◆ Short problem
Starting at the first line of the listing below, repeat each line exactly until the line containing "random.seed(7)", which you include. Leave out pictures.

◆ Dataset content
----------

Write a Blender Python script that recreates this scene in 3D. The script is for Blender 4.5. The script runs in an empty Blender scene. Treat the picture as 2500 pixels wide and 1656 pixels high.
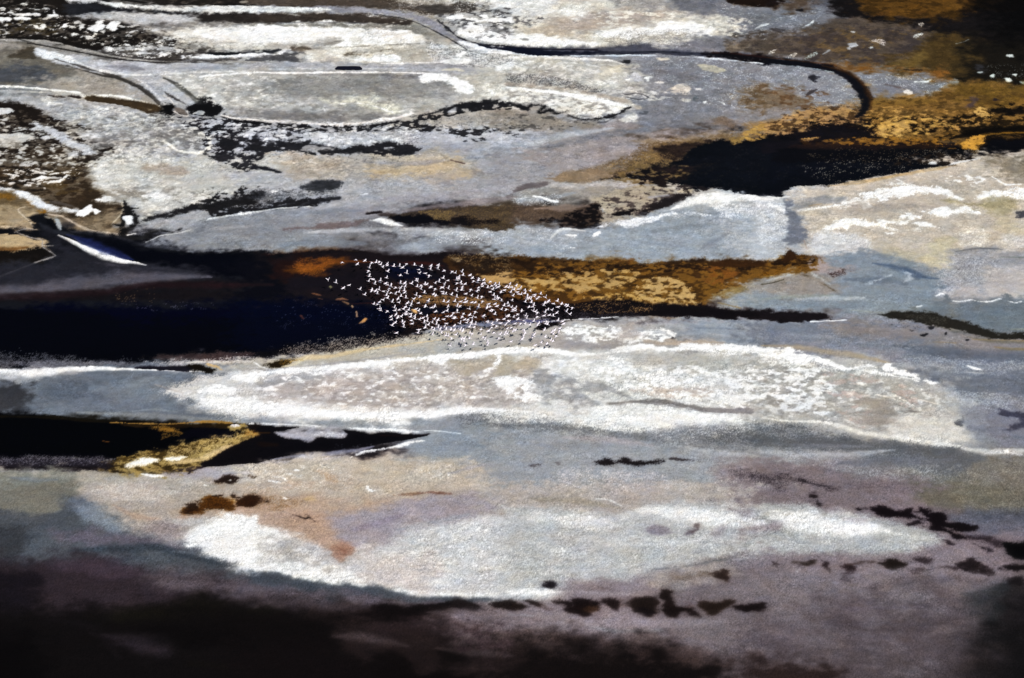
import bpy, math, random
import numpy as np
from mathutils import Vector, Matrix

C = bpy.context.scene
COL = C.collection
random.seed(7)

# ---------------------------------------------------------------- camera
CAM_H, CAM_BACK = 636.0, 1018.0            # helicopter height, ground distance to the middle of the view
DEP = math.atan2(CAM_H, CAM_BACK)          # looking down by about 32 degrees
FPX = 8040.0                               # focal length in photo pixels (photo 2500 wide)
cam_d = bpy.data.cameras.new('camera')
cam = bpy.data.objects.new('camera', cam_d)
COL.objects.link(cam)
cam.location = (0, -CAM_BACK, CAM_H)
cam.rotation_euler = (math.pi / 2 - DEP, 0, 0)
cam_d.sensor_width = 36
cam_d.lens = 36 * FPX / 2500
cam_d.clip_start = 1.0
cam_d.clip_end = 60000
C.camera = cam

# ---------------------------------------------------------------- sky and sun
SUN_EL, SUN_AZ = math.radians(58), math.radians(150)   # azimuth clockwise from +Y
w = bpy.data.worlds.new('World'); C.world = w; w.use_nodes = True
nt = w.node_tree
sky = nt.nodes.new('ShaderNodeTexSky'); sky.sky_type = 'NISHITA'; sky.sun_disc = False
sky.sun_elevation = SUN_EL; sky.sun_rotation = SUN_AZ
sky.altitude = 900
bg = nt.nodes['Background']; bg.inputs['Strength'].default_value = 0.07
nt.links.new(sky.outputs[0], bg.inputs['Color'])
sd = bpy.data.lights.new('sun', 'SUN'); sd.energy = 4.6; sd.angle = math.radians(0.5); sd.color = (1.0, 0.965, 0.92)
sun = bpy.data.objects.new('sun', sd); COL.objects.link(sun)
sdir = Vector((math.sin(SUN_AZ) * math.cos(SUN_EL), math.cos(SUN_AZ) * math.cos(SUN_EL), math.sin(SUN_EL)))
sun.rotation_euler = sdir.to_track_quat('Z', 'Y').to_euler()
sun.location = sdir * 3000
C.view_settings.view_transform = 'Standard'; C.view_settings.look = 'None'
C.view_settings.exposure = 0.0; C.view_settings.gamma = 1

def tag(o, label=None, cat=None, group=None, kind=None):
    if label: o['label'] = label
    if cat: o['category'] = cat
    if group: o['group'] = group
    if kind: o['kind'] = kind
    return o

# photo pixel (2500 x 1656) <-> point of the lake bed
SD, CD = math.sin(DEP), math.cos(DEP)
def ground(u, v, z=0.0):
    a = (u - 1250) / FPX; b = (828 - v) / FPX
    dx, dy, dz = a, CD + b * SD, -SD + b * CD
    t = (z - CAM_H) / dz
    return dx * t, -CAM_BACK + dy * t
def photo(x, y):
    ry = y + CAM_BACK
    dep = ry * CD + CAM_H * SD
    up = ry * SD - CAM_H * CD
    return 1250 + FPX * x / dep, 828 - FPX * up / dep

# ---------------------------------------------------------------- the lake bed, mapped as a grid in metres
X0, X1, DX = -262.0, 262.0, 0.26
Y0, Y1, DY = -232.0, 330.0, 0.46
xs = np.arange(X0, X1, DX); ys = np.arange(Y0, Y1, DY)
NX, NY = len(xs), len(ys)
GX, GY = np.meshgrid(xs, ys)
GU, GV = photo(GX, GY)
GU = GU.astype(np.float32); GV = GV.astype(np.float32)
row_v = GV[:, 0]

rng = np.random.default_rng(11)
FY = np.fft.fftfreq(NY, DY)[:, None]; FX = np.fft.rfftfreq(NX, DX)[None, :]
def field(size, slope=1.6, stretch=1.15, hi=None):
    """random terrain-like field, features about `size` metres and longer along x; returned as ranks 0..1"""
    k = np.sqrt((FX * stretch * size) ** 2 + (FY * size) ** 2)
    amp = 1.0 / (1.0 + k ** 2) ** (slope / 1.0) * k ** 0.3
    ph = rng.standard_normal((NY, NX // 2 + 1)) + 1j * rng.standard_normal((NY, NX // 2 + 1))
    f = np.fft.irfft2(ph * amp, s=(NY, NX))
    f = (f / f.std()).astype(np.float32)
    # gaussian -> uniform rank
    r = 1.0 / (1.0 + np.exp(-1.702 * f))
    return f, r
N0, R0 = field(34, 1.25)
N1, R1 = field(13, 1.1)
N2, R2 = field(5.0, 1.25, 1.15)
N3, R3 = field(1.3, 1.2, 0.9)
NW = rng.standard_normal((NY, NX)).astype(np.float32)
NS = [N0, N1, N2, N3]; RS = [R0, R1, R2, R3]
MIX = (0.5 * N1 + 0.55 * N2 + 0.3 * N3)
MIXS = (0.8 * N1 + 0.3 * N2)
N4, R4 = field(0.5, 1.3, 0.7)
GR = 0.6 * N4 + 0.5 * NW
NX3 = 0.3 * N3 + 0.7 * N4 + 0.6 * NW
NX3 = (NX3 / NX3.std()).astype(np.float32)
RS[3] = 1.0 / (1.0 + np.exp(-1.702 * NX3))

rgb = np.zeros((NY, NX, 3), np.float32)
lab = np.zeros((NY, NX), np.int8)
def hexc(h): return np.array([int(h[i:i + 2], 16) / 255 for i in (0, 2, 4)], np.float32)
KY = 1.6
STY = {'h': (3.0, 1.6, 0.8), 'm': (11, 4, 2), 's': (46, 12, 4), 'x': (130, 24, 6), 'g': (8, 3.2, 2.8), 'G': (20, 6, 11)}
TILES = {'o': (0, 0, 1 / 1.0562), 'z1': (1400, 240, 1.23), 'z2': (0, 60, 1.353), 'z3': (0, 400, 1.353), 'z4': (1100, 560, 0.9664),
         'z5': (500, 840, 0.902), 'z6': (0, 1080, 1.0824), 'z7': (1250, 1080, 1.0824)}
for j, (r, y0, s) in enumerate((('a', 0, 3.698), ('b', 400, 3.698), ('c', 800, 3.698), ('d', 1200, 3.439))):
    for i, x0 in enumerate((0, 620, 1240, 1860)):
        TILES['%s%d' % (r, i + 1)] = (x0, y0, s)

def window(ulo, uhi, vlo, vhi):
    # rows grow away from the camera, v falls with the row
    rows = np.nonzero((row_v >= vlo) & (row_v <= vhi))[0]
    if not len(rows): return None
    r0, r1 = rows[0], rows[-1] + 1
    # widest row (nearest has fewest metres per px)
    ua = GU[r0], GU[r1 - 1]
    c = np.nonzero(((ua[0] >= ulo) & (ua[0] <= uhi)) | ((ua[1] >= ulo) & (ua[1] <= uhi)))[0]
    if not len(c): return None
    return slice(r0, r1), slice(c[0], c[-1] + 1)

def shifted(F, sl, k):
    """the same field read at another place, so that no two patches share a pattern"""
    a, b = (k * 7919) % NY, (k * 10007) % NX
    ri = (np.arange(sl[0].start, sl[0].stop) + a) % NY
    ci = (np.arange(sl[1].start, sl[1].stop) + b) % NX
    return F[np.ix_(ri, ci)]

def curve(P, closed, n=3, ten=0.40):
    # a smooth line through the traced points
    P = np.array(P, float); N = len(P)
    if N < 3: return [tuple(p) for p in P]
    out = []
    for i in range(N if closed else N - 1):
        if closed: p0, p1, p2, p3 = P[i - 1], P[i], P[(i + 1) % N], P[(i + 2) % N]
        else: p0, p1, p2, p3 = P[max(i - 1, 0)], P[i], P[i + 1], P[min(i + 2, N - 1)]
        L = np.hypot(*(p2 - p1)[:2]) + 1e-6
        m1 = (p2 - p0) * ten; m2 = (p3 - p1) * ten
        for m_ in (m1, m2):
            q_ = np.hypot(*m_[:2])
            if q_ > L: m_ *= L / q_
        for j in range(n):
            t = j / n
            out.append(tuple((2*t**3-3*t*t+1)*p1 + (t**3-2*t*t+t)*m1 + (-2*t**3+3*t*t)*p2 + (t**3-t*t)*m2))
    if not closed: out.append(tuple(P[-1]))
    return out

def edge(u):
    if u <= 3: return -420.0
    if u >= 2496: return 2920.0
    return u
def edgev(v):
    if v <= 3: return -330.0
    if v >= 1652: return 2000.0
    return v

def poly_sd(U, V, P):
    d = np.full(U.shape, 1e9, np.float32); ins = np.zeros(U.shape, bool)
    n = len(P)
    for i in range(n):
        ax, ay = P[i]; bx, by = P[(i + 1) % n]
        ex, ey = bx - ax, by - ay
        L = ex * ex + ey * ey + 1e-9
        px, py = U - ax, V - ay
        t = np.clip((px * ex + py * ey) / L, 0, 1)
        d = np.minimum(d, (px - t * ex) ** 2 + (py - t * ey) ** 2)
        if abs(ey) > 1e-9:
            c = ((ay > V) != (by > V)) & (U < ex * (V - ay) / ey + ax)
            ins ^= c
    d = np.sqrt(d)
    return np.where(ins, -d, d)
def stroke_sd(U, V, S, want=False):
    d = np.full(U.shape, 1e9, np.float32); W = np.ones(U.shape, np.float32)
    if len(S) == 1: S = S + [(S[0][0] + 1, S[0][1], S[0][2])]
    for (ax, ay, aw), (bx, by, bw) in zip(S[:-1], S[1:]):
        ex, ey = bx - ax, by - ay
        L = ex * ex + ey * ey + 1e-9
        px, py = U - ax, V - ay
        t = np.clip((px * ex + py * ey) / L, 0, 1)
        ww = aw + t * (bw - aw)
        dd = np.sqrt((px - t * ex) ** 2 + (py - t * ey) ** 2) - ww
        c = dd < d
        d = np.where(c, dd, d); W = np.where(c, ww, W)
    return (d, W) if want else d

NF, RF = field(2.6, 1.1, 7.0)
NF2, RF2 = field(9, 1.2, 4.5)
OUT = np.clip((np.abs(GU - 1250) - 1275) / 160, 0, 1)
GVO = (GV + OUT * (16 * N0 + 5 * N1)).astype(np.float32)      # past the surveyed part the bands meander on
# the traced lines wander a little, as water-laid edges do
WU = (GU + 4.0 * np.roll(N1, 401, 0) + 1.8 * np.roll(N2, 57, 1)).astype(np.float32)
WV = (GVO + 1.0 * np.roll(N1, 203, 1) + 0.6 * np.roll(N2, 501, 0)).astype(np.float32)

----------

◆ Written solution
Write a Blender Python script that recreates this scene in 3D. The script is for Blender 4.5. The script runs in an empty Blender scene. Treat the picture as 2500 pixels wide and 1656 pixels high.
import bpy, math, random
import numpy as np
from mathutils import Vector, Matrix

C = bpy.context.scene
COL = C.collection
random.seed(7)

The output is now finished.